## Description of the task
All of the data below should be written out exactly.

## Data segment
* START *
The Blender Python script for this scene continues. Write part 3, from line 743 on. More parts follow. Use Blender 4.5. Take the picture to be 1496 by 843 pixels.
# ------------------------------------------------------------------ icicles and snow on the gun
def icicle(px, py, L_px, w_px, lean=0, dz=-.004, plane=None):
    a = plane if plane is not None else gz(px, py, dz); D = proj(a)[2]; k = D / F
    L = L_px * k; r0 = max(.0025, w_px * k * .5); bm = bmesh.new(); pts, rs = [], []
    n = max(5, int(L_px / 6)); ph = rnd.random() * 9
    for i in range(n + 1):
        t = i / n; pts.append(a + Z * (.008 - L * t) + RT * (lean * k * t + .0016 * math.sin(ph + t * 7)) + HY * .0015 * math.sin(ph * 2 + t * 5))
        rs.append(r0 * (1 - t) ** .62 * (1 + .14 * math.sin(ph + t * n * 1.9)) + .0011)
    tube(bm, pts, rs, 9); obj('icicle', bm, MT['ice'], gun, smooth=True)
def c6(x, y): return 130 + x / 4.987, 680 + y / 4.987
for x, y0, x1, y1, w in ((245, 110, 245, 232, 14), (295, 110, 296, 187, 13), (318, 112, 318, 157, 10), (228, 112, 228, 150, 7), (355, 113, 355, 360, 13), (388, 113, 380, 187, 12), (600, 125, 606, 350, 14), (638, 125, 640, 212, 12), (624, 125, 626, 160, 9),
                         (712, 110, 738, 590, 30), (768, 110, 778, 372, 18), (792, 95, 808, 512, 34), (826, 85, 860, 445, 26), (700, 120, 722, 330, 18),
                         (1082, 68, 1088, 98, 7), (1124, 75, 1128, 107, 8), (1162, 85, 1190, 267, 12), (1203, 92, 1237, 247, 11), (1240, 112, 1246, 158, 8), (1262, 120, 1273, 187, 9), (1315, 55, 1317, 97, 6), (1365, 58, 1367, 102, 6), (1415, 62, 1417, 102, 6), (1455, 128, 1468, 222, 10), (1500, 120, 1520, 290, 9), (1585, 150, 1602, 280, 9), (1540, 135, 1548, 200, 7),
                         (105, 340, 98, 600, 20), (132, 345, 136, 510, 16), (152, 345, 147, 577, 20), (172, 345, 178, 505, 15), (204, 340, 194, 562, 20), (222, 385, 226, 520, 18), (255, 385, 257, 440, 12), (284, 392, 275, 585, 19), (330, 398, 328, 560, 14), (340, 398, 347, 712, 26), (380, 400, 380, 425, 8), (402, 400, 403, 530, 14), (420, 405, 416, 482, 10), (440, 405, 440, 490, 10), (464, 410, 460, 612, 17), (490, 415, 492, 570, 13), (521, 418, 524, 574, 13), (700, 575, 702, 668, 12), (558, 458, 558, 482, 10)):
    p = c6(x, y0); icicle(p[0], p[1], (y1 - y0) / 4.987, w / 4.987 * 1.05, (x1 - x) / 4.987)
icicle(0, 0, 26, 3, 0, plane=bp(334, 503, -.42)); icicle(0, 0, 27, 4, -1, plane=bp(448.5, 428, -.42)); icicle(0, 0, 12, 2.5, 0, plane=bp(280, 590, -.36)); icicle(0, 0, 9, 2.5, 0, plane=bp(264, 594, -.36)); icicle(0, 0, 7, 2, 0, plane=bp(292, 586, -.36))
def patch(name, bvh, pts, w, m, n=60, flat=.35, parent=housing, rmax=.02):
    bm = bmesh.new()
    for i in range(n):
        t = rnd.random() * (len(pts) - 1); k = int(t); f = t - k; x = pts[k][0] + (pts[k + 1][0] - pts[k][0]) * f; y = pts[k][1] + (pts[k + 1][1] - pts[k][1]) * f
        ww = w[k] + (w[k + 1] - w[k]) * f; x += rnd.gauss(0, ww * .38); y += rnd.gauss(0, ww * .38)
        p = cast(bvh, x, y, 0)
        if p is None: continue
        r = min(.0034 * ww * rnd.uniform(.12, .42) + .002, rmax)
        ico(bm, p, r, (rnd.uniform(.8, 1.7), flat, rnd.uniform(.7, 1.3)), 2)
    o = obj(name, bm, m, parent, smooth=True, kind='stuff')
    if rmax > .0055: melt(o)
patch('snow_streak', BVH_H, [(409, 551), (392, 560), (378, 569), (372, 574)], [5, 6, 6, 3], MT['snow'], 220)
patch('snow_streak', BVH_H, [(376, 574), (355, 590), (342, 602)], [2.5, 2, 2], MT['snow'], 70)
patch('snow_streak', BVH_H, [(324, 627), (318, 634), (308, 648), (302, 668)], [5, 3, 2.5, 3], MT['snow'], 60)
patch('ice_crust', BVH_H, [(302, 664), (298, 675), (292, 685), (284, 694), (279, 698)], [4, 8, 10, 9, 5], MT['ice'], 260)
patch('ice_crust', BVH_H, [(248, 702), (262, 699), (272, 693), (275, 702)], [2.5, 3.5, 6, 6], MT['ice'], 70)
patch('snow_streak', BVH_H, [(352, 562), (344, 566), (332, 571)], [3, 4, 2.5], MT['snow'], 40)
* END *
## The response
The Blender Python script for this scene continues. Write part 3, from line 743 on. More parts follow. Use Blender 4.5. Take the picture to be 1496 by 843 pixels.
# ------------------------------------------------------------------ icicles and snow on the gun
def icicle(px, py, L_px, w_px, lean=0, dz=-.004, plane=None):
    a = plane if plane is not None else gz(px, py, dz); D = proj(a)[2]; k = D / F
    L = L_px * k; r0 = max(.0025, w_px * k * .5); bm = bmesh.new(); pts, rs = [], []
    n = max(5, int(L_px / 6)); ph = rnd.random() * 9
    for i in range(n + 1):
        t = i / n; pts.append(a + Z * (.008 - L * t) + RT * (lean * k * t + .0016 * math.sin(ph + t * 7)) + HY * .0015 * math.sin(ph * 2 + t * 5))
        rs.append(r0 * (1 - t) ** .62 * (1 + .14 * math.sin(ph + t * n * 1.9)) + .0011)
    tube(bm, pts, rs, 9); obj('icicle', bm, MT['ice'], gun, smooth=True)
def c6(x, y): return 130 + x / 4.987, 680 + y / 4.987
for x, y0, x1, y1, w in ((245, 110, 245, 232, 14), (295, 110, 296, 187, 13), (318, 112, 318, 157, 10), (228, 112, 228, 150, 7), (355, 113, 355, 360, 13), (388, 113, 380, 187, 12), (600, 125, 606, 350, 14), (638, 125, 640, 212, 12), (624, 125, 626, 160, 9),
                         (712, 110, 738, 590, 30), (768, 110, 778, 372, 18), (792, 95, 808, 512, 34), (826, 85, 860, 445, 26), (700, 120, 722, 330, 18),
                         (1082, 68, 1088, 98, 7), (1124, 75, 1128, 107, 8), (1162, 85, 1190, 267, 12), (1203, 92, 1237, 247, 11), (1240, 112, 1246, 158, 8), (1262, 120, 1273, 187, 9), (1315, 55, 1317, 97, 6), (1365, 58, 1367, 102, 6), (1415, 62, 1417, 102, 6), (1455, 128, 1468, 222, 10), (1500, 120, 1520, 290, 9), (1585, 150, 1602, 280, 9), (1540, 135, 1548, 200, 7),
                         (105, 340, 98, 600, 20), (132, 345, 136, 510, 16), (152, 345, 147, 577, 20), (172, 345, 178, 505, 15), (204, 340, 194, 562, 20), (222, 385, 226, 520, 18), (255, 385, 257, 440, 12), (284, 392, 275, 585, 19), (330, 398, 328, 560, 14), (340, 398, 347, 712, 26), (380, 400, 380, 425, 8), (402, 400, 403, 530, 14), (420, 405, 416, 482, 10), (440, 405, 440, 490, 10), (464, 410, 460, 612, 17), (490, 415, 492, 570, 13), (521, 418, 524, 574, 13), (700, 575, 702, 668, 12), (558, 458, 558, 482, 10)):
    p = c6(x, y0); icicle(p[0], p[1], (y1 - y0) / 4.987, w / 4.987 * 1.05, (x1 - x) / 4.987)
icicle(0, 0, 26, 3, 0, plane=bp(334, 503, -.42)); icicle(0, 0, 27, 4, -1, plane=bp(448.5, 428, -.42)); icicle(0, 0, 12, 2.5, 0, plane=bp(280, 590, -.36)); icicle(0, 0, 9, 2.5, 0, plane=bp(264, 594, -.36)); icicle(0, 0, 7, 2, 0, plane=bp(292, 586, -.36))
def patch(name, bvh, pts, w, m, n=60, flat=.35, parent=housing, rmax=.02):
    bm = bmesh.new()
    for i in range(n):
        t = rnd.random() * (len(pts) - 1); k = int(t); f = t - k; x = pts[k][0] + (pts[k + 1][0] - pts[k][0]) * f; y = pts[k][1] + (pts[k + 1][1] - pts[k][1]) * f
        ww = w[k] + (w[k + 1] - w[k]) * f; x += rnd.gauss(0, ww * .38); y += rnd.gauss(0, ww * .38)
        p = cast(bvh, x, y, 0)
        if p is None: continue
        r = min(.0034 * ww * rnd.uniform(.12, .42) + .002, rmax)
        ico(bm, p, r, (rnd.uniform(.8, 1.7), flat, rnd.uniform(.7, 1.3)), 2)
    o = obj(name, bm, m, parent, smooth=True, kind='stuff')
    if rmax > .0055: melt(o)
patch('snow_streak', BVH_H, [(409, 551), (392, 560), (378, 569), (372, 574)], [5, 6, 6, 3], MT['snow'], 220)
patch('snow_streak', BVH_H, [(376, 574), (355, 590), (342, 602)], [2.5, 2, 2], MT['snow'], 70)
patch('snow_streak', BVH_H, [(324, 627), (318, 634), (308, 648), (302, 668)], [5, 3, 2.5, 3], MT['snow'], 60)
patch('ice_crust', BVH_H, [(302, 664), (298, 675), (292, 685), (284, 694), (279, 698)], [4, 8, 10, 9, 5], MT['ice'], 260)
patch('ice_crust', BVH_H, [(248, 702), (262, 699), (272, 693), (275, 702)], [2.5, 3.5, 6, 6], MT['ice'], 70)
patch('snow_streak', BVH_H, [(352, 562), (344, 566), (332, 571)], [3, 4, 2.5], MT['snow'], 40)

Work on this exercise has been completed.